Lehner credited his teammates’ help but agreed that he is in a good place, feeling “calm” in net. Not that it’s easy.

“When they’re in our zone, it’s tough,” he said. “It’s really, really hard to see pucks. They have a lot of good players who are in front of my eyes that are screening me.

“There are a lot of people in the middle of the ice, so I’m just trying to scramble, find pucks, work with the d-men. They’re a good offensive team. It’s not easy.”

Lehner pushed back at the notion that he is a playoff novice.

“This is my ninth year in the league,” he said. “I’ve been around in the playoffs before on the bench. At the end of the day, it’s a little bit more atmosphere. It’s a little bit harder. People are checking a little bit more and it’s a little more scrambling in the front of the net.

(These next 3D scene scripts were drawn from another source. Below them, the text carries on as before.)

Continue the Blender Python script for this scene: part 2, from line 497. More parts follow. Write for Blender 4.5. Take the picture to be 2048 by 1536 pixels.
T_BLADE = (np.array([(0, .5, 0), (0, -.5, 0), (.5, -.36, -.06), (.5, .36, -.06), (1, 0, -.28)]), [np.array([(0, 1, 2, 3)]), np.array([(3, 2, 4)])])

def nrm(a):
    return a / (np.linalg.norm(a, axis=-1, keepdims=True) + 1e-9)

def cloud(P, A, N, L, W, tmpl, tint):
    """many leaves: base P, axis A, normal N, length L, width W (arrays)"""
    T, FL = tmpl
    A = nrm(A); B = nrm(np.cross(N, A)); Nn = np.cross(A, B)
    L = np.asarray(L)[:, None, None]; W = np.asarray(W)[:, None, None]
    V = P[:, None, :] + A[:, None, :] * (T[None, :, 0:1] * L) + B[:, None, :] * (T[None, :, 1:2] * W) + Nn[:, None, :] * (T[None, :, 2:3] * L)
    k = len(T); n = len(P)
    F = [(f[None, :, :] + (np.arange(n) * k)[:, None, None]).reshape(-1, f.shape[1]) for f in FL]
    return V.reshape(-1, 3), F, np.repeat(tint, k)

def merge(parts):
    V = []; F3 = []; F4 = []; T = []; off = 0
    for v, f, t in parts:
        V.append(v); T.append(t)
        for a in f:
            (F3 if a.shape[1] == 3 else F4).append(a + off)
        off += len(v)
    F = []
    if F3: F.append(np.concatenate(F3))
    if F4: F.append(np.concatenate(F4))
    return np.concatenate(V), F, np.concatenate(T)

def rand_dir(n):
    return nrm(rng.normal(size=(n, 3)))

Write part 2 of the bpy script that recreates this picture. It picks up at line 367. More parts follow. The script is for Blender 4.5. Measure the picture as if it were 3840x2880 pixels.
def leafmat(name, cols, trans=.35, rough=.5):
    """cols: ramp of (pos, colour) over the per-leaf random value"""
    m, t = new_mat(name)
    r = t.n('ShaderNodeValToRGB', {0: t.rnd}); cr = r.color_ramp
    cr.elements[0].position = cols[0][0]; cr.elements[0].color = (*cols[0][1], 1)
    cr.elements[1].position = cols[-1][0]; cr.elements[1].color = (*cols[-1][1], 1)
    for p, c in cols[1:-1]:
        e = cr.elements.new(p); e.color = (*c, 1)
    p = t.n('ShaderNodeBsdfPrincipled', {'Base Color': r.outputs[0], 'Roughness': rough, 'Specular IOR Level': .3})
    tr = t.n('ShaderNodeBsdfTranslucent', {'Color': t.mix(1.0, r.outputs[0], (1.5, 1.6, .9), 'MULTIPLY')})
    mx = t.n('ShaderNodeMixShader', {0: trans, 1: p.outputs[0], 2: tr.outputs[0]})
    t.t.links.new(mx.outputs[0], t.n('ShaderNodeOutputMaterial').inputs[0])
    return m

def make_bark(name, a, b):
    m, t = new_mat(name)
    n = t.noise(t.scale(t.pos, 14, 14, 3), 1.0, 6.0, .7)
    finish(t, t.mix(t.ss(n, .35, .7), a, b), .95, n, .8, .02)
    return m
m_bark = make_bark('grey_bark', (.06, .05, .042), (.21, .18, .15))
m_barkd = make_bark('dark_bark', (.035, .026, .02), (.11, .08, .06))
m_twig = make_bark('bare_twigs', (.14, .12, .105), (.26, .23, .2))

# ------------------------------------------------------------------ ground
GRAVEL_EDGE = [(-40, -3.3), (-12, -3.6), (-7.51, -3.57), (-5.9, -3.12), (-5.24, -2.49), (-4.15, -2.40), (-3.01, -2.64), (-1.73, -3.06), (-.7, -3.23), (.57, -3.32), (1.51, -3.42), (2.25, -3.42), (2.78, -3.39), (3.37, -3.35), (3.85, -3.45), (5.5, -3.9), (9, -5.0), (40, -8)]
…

“But I’m just going in with a mindset of trying to play my game, trying to see pucks, trying to be as loose and controlled as possible.”

If the Islanders make a deep run, Lehner’s personal story of battling substance abuse and mental health issues will get more attention nationally, adding to the drama that is unfolding on the ice.

Trotz referenced it after the game, unprompted.

“Playing goal for us is the easy thing; the hard thing is he’s had to deal with a lot of off-ice issues, and it takes a tremendous amount of character and toughness to do that, and he’s done that,” Trotz said.

“No matter what he does in goal, I’m more proud of what he’s done off the ice. That’s been the real battle for him. Anybody who’s gone through it knows that. He’s tough as nails that way.”